Sunday, September 23, 2012

An 1839 Timetable

In 1839 Wolverton scarcely existed. The first workshop was not ready until September of that year and hardly any houses had been built for the workers. What housing there was were no better than temporary wooden shacks.
The station served the towns of Newport Pagnell and Stony Stratford, and Newport was the larger of the two.
This bill, printed in Newport Pagnell, was probably posted in the Swan Hotel, where you could buy tickets for travel on the railway. Note the rather quaint way times are expressed. A train leaves at 1/4 before 7 in the morning and arrives in London at 3/4 past nine. It seems that time expressions such as 6:45 am had yet to be invented.  The journey times vary from Wolverton to London from 2 3/4 hours to 3 1/4 hours - slow by our standards, but an unheard of speed in 1839.
The printer has also not found a way to present timetables in a clear format.
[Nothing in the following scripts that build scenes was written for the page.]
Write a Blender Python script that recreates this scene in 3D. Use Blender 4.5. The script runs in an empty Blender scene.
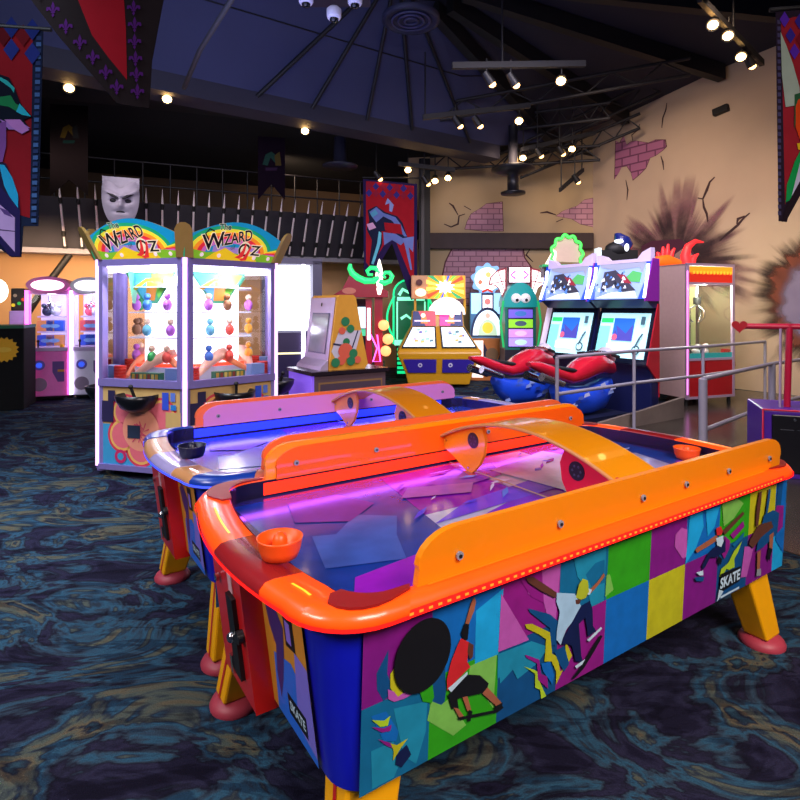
import bpy, bmesh, math, random
from mathutils import Vector, Matrix, Euler

# ---------------------------------------------------------------- camera, world, lights, exposure
SC = bpy.context.scene
COL = SC.collection
EYE, FOC, HZ = 1.6, 565.0, 308.0
cam_d = bpy.data.cameras.new('camera')
cam = bpy.data.objects.new('camera', cam_d)
COL.objects.link(cam)
cam.location = (0, 0, EYE)
cam.rotation_euler = (math.radians(90), 0, 0)
cam_d.sensor_width = 36
cam_d.lens = FOC / 800 * 36
cam_d.shift_y = -(400 - HZ) / 800
cam_d.clip_start = 0.02
SC.camera = cam
SC.view_settings.view_transform = 'Standard'
SC.view_settings.look = 'None'
SC.view_settings.gamma = 1
SC.view_settings.exposure = 0.0
SC.view_settings.use_curve_mapping = False
SC.cycles.transparent_max_bounces = 32
W = bpy.data.worlds.new('world')
SC.world = W
W.use_nodes = True
W.node_tree.nodes['Background'].inputs[0].default_value = (0.22, 0.22, 0.40, 1)
W.node_tree.nodes['Background'].inputs[1].default_value = 0.10


def lin(h):
    h = h.lstrip('#')
    r = []
    for k in (0, 2, 4):
        c = int(h[k:k + 2], 16) / 255
        r.append(c / 12.92 if c <= 0.04045 else ((c + 0.055) / 1.055) ** 2.4)
    return (r[0], r[1], r[2], 1)


def area_light(name, loc, target, size, energy, color, spread=180):
    d = bpy.data.lights.new(name, 'AREA')
    d.shape = 'RECTANGLE'
    d.size, d.size_y = size
    d.energy = energy
    d.color = color
    d.spread = math.radians(spread)
    o = bpy.data.objects.new(name, d)
    COL.objects.link(o)
    o.location = loc
    o.rotation_euler = (Vector(target) - Vector(loc)).to_track_quat('-Z', 'Y').to_euler()
    return o


def spot_light(name, loc, target, energy, color, angle=70, blend=0.7, r=0.05):
    d = bpy.data.lights.new(name, 'SPOT')
    d.energy = energy
    d.color = color
    d.spot_size = math.radians(angle)
    d.spot_blend = blend
    d.shadow_soft_size = r
    o = bpy.data.objects.new(name, d)
    COL.objects.link(o)
    o.location = loc
    o.rotation_euler = (Vector(target) - Vector(loc)).to_track_quat('-Z', 'Y').to_euler()
    return o


WARM = (1.0, 0.68, 0.42)
# fill lights added above and around the tables, with no visible fixtures
area_light('fill_light_front', (2.2, -1.4, 4.4), (0.9, 2.6, 0.6), (3.0, 1.6), 185, (1.0, 0.84, 0.78), 120)  # added to light the near side panel from the camera side
area_light('fill_light_left', (-4.2, 2.0, 5.0), (-3.4, 5.0, 0.0), (2.5, 2.5), 150, (0.75, 0.85, 1.0))
area_light('fill_light_side', (-3.4, -0.8, 3.6), (-0.5, 1.8, 0.6), (1.5, 1.0), 42, (1.0, 0.88, 0.82), 100)  # unseen fill added to brighten the near table's end panel
area_light('floor_fill_left', (-2.8, 3.2, 4.3), (-3.2, 4.6, 0.0), (1.2, 1.2), 34, (0.8, 0.9, 1.0), 80)  # unseen light added to brighten the carpet at the left
# wall washers on the right wall, the back wall and under the balcony
spot_light('wash_right_near', (4.2, 7.6, 5.7), (6.6, 10.0, 3.2), 420, WARM, 105, 1.0, 0.3)
spot_light('wash_right_far', (3.2, 9.6, 5.6), (5.6, 12.4, 3.0), 380, (1.0, 0.74, 0.52), 105, 1.0, 0.3)
spot_light('wash_right_low', (5.0, 7.6, 3.4), (7.0, 9.6, 1.2), 120, (1.0, 0.85, 0.3), 90, 1.0, 0.3)
spot_light('wash_back', (2.4, 11.6, 4.9), (2.6, 13.9, 2.9), 210, (1.0, 0.72, 0.48), 130, 1.0, 0.2)
spot_light('wash_loft', (-3.0, 13.2, 5.0), (-2.2, 15.4, 4.0), 260, (1.0, 0.7, 0.45), 120, 1.0, 0.2)
area_light('wash_under_balcony', (-6.0, 10.6, 2.62), (-6.6, 11.9, 1.5), (3.0, 0.3), 110, (1.0, 0.66, 0.38))
area_light('spike_fill', (-4.5, 8.6, 4.2), (-3.6, 12.3, 3.3), (4.0, 0.3), 26, (1.0, 0.85, 0.8), 100)  # added fill to brighten the spikes and balcony front
area_light('fill_light_middle', (2.2, 5.6, 5.2), (2.4, 9.2, 0.8), (2.5, 1.5), 190, (0.95, 0.85, 1.0), 120)  # unseen fill added to brighten the dark middle of the hall
area_light('tent_glow', (-1.5, 6.0, 3.4), (0, 9.0, 7.0), (3.0, 3.0), 75, (0.42, 0.46, 1.0))

# ---------------------------------------------------------------- materials
MATS = {}


def mat(name, color, rough=0.5, metal=0.0, emit=None, es=0.0, coat=0.0, trans=0.0, alpha=1.0, var=0.08, scale=18, bump=0.0, sss=0.0):
    """procedural material: a principled surface with a little noise in roughness and colour"""
    if name in MATS:
        return MATS[name]
    m = bpy.data.materials.new(name)
    m.use_nodes = True
    nt = m.node_tree
    b = nt.nodes['Principled BSDF']
    c = lin(color) if isinstance(color, str) else color
    tc = nt.nodes.new('ShaderNodeTexCoord')
    nz = nt.nodes.new('ShaderNodeTexNoise')
    nz.inputs['Scale'].default_value = scale
    nz.inputs['Detail'].default_value = 3
    nt.links.new(tc.outputs['Object'], nz.inputs['Vector'])
    mx = nt.nodes.new('ShaderNodeMix')
    mx.data_type = 'RGBA'
    nt.links.new(nz.outputs['Fac'], mx.inputs['Factor'])
    mx.inputs['A'].default_value = tuple(x * (1 - var) for x in c[:3]) + (1,)
    mx.inputs['B'].default_value = tuple(min(1, x * (1 + var)) for x in c[:3]) + (1,)
    nt.links.new(mx.outputs['Result'], b.inputs['Base Color'])
    b.inputs['Roughness'].default_value = rough
    b.inputs['Metallic'].default_value = metal
    b.inputs['Coat Weight'].default_value = coat
    b.inputs['Coat Roughness'].default_value = 0.08
    b.inputs['Transmission Weight'].default_value = trans
    b.inputs['Alpha'].default_value = alpha
    if sss:
        b.inputs['Subsurface Weight'].default_value = sss
        b.inputs['Subsurface Radius'].default_value = (0.05, 0.03, 0.01)
    if emit:
        b.inputs['Emission Color'].default_value = lin(emit) if isinstance(emit, str) else emit
        b.inputs['Emission Strength'].default_value = es
    if bump:
        bp = nt.nodes.new('ShaderNodeBump')
        bp.inputs['Strength'].default_value = bump
        bp.inputs['Distance'].default_value = 0.01
        nt.links.new(nz.outputs['Fac'], bp.inputs['Height'])
        nt.links.new(bp.outputs['Normal'], b.inputs['Normal'])
    MATS[name] = m
    return m


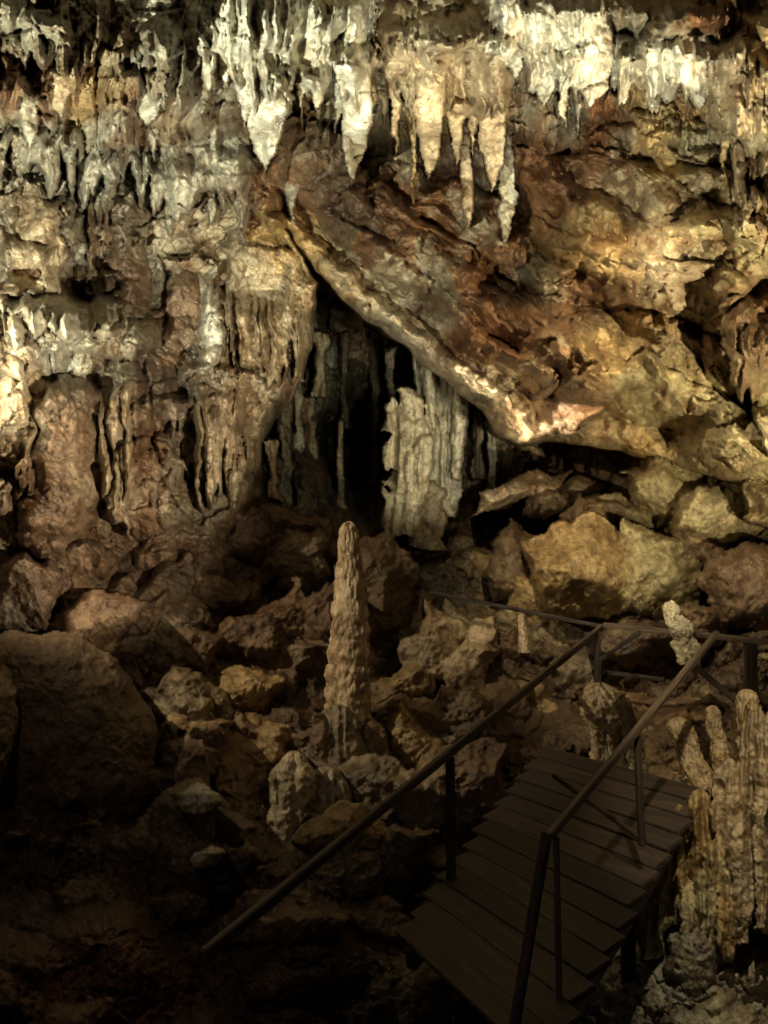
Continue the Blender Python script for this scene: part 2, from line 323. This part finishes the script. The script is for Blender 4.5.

The first and second columns list departure times from Wolverton and arrival times in London in no obvious order and uses the third column to list departures to Birmingham in the top part of the column and arrival times at Curzon Street in the lower group.


Greg Collard said...

I didn't realise that the station was originally known as "Wolverton Central". Was this a printing error or do other documents exist using this nomenclature?

Bryan Dunleavy said...

As far as the London and Birmingham Railway was concerned the station was simply Wolverton. I thought this timetable was interesting because obviously the people of Newport Pagnell regarded the station as "central" between Newport and Stony Stratford. All of those first stations on the line were some distance from thetowns they were intended to serve. Even today Tring station is still a long way from the town, for example.